Most of us do not extend such wise courtesy to other people nor do we receive it. We tend to see people in the same light year in and year out, never suspecting the person has grown or matured.
We categorize people by our experiences with them, the choices they’ve made, and form opinions based on shared time together, layering those experiences to create a concrete image that’s hard to change. After all, labels save time. Plus, it’s hard work to reassess a person, especially if there is no pressing need. We have to stop long enough to take in new information, analyze it, compare it to our previous perspective, and then decide whether or not to apply it.

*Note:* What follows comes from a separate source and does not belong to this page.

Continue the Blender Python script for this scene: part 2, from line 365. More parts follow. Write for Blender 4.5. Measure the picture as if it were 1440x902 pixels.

Ironically, the temptation to label people by the same size — mentally, emotionally, spiritually — is perhaps greatest in the family, among the people we’ve lived with the longest and have the greatest opportunity to remeasure. Labels like, the “baby,” the “smart one,” the “competitive one,” the “shy one,” the “risk-taking one,” the “never-achieved-their-potential one” — all are difficult roles to change.
But people do grow, change, and embrace new perspectives — even within our families.
No well-managed business ever operates within such a rigid structure that fails to be aware of changes in the marketplace. “Trending” is almost a national pastime now, where businesses engage in a perpetual “re-measuring” to ensure their products and services stay relevant.
Families are also in a business, the business of growing, maturing and figuring out how to stay “family” while adapting to changing life circumstances.
Holidays offer a prime time to re-measure. The evidence of change can be as simple as wish lists and gift reactions or as complex as trying to schedule a family dinner that takes into consideration each family member’s physical location, work schedule, significant others, travel plans and food preferences.
Trends move through our families, too — some stick; others don’t. As I sat watching our family, ages 17 to 60, play Candy Crush Saga on the couch in front of the fire and a football game, I wondered if that trend would last — and what that said about re-measuring family activities. Does that count for quality time?
But beyond business, and even our families, perhaps now is a good time to re-measure ourselves. What parts of our life should we tighten up with discipline to accomplish something new or to show off a hidden strength or talent? What parts should we loosen up to allow for growth — and creativity? And, what measurements have we used for ourselves in the past that simply no longer matter?
Maybe, like the tailor, we wise up and re-measure as an ongoing courteous pursuit, taking stock of others, our families and ourselves and remain open to what we may discover.